An artificial intelligence company contracted to develop military intelligence and navigational capabilities for the US Department of Defense will now be used by Facebook to build the metaverse.
Facebook, which recently rebranded as Meta, acquired synthetic data start-up AI. Reverie in August, and consolidated it into its Reality Labs division dedicated to constructing a shared virtual world.
In January, the start-up signed a three-year contract to provide services worth up to $950m to the US Air Force, to develop an advanced battle management system and enhance its command-and-control systems using AI. The contract was terminated in August when the company was acquired by Meta.
Meta said the partnership would accelerate the company’s synthetic data capabilities — simulated versions of real-world data needed to train advanced machine learning algorithms — that it will use to build the metaverse.
AI. Reverie’s former chief executive Daeil Kim, who is now an engineering manager at Meta, described the company as creating a “virtually endless supply of annotated images and videos to accelerate computer vision and machine learning by lowering the cost of training”.
Earlier this year, the start-up said it licensed its synthetic data generation platform to customers in defence, retail, industry and agriculture and tripled its customer base in 2020.
Alongside the most recent US Air Force contract, it received a contract in May last year to enhance intelligence-gathering for the defence department, including the army and air force, and in July 2020 it was awarded another contract from the USAF to improve navigation capabilities in difficult terrains using synthetic training data.
According to AI. Reverie, its artificial intelligence product would support the 7th Bomb Wing, part of a major command unit in the US Air Force that conducts nuclear deterrence and global strike operations.
The $950m-ceiling US Air Force contract was “terminate[d] for convenience” in early August, which a Meta spokesperson confirmed was a few weeks prior to its acquisition of AI. Reverie. The company also said Meta would not be involved with any future defence or military AI development.
When Meta rebranded from Facebook in October, chief executive Mark Zuckerberg told tech newsletter Stratechery that virtual reality will start to be better than laptops and computers for “almost every use case” by 2030, “or even by the middle of the decade”. The infrastructure of the metaverse, however, is still nascent.

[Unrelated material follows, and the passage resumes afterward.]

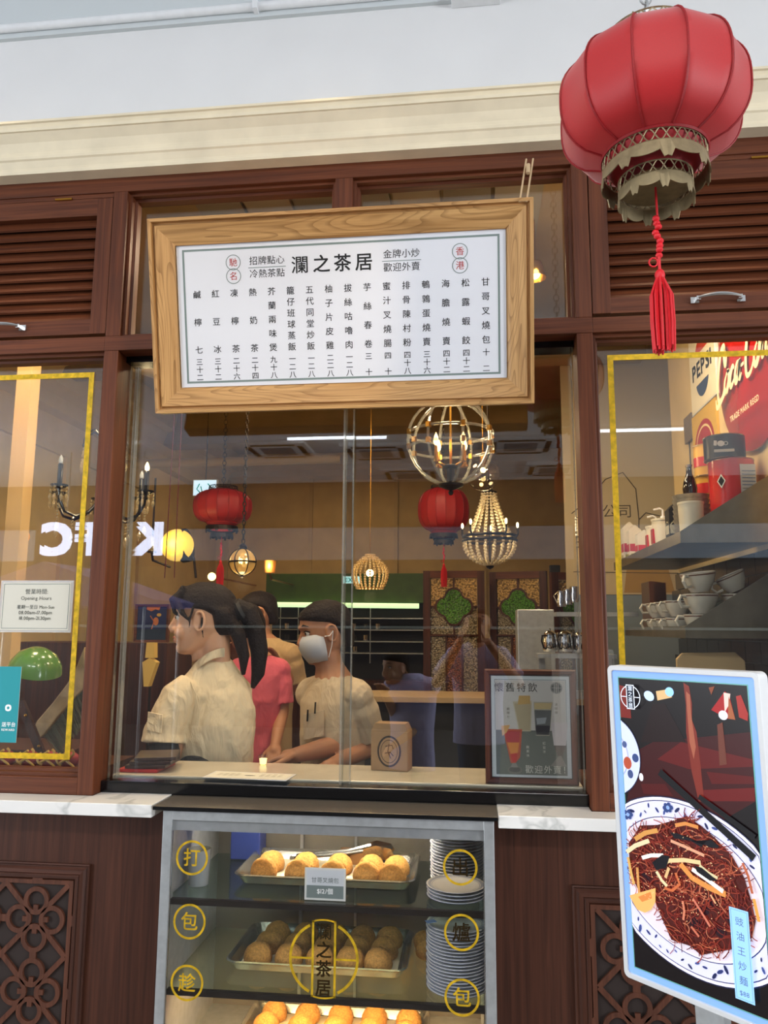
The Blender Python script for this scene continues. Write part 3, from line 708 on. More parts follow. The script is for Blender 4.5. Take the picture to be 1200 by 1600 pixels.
# gold foil characters on the door
ya = KF-0.0006; DGC = plain('dark_lettering_and_foil_reflection', (52, 38, 14), 0.3, 0.5)  # foil's dark reflection put into two characters' colour; emblem lettering itself is dark
for ch, x, z, mat in (('打', -0.7910, 0.8614, GOLD), ('包', -0.7908, 0.6936, GOLD), ('趁', -0.7910, 0.5362, GOLD), ('出', -0.0416, 0.8645, DGC), ('爐', -0.0398, 0.7005, DGC), ('包', -0.0397, 0.5402, GOLD)):
    m = MB(); m.ring2d(x, z, 0.0405, 0.0465, ya, ya+0.0005, n=40)
    r = m.build('gold_ring', GOLD, case, world=True)
    V, F = glyph(ch, 0.012)
    mm = MB(); mm.add([(x+p[0]*0.050, ya-p[2]*0.00003, z-0.018+p[1]*0.050) for p in V], F)
    mm.build('gold_character', mat, case, world=True, fixn=False)
cx_, cz_ = -0.4112, 0.6165
m = MB()
m.ring2d(cx_, cz_, 0.0885, 0.0955, ya, ya+0.0005, n=30, a0=rad(115), a1=rad(245)); m.ring2d(cx_, cz_, 0.0885, 0.0955, ya, ya+0.0005, n=30, a0=rad(-65), a1=rad(65))
m.box(cx_-0.0895, cx_-0.031, ya, ya+0.0005, cz_-0.0025, cz_+0.0025); m.box(cx_+0.031, cx_+0.0895, ya, ya+0.0005, cz_-0.0025, cz_+0.0025)
m.build('round_emblem', GOLD, case, world=True)
m = MB(); m.box(cx_-0.0335, cx_-0.0275, ya-.0003, ya+0.0002, cz_-0.096, cz_+0.096); m.box(cx_+0.0275, cx_+0.0335, ya-.0003, ya+0.0002, cz_-0.096, cz_+0.096)
m.ring2d(cx_, cz_, 0.0965, 0.1005, ya-.0003, ya+0.0002, n=12, a0=rad(70.5), a1=rad(109.5)); m.ring2d(cx_, cz_, 0.0965, 0.1005, ya-.0003, ya+0.0002, n=12, a0=rad(250.5), a1=rad(289.5))
m.build('emblem_bar', GOLD, case, world=True)
for i, ch in enumerate('瀾之茶居'):
    V, F = glyph(ch, 0.008 if i == 0 else 0.018); z = cz_+0.070-i*0.047
    MB().add([(cx_+p[0]*0.044, ya-0.0004-p[2]*0.00003, z-0.017+p[1]*0.044) for p in V], F).build('emblem_character', DGC, case, world=True, fixn=False)

# trays -----------------------------------------------------------
TRAY = plain('tray_steel', (200, 200, 196), 0.25, 0.9)
def tray(x0, x1, y0, y1, z, label):
    t = empty('baking_tray', ((x0+x1)/2, (y0+y1)/2, z), label=label, cat='tray', group='trays in the display case')
    def rr(ins, r, n=5):
        P = []
        a, b_, c, d = x0+ins, x1-ins, y0+ins, y1-ins
        for (cx, cy, a0) in ((b_-r, d-r, 0), (a+r, d-r, 90), (a+r, c+r, 180), (b_-r, c+r, 270)):
            for i in range(n+1): an = rad(a0+90*i/n); P.append((cx+r*math.cos(an), cy+r*math.sin(an)))
        return P
    m = MB(); L_ = [(rr(0.022, 0.02), 0.002), (rr(0.008, 0.03), 0.022), (rr(0.0, 0.035), 0.030), (rr(-0.004, 0.037), 0.027), (rr(0.005, 0.032), 0.020), (rr(0.020, 0.02), 0.0)]
    V = []; F = []; k = len(L_[0][0])
    for P, h in L_: V += [(p[0], p[1], z+h) for p in P]
    for i in range(len(L_)-1):
        for j in range(k): F.append((i*k+j, i*k+(j+1) % k, (i+1)*k+(j+1) % k, (i+1)*k+j))
    F.append(tuple(range(k))); F.append(tuple(range(5*k, 6*k))[::-1])
    m.add(V, F); m.build('pan', TRAY, t, world=True)
    pp = rr(0.030, 0.016)
    MB().prism([(p[0], p[1]) for p in pp], z+0.0025, z+0.0035, plane='xy').build('paper_liner', plain('baking_paper', (240, 226, 192), 0.7), t, world=True)
tray(-0.715, -0.180, 0.055, 0.345, 0.7485, 'steel tray of baked buns on the top shelf of the display case')
tray(-0.728, -0.200, 0.045, 0.350, 0.5135, 'steel tray of baked buns on the middle shelf of the display case')
tray(-0.712, -0.150, 0.050, 0.352, 0.280, 'steel tray of glowing buns at the bottom of the display case')
kb('tray_rest', MB().box(-0.80, -0.06, 0.08, 0.34, 0.2725, 0.2785), STEEL)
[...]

Companies including Meta, Microsoft, Apple, Nvidia and others are competing to develop the underpinnings of these hyper-realistic worlds, which require millions of users to have persistent and simultaneous experiences in both real and virtual environments.
In November, Nvidia announced a new synthetic data engine to generate realistic autonomous vehicles and robots that can be trained in its own virtual worlds, before being released in the real world.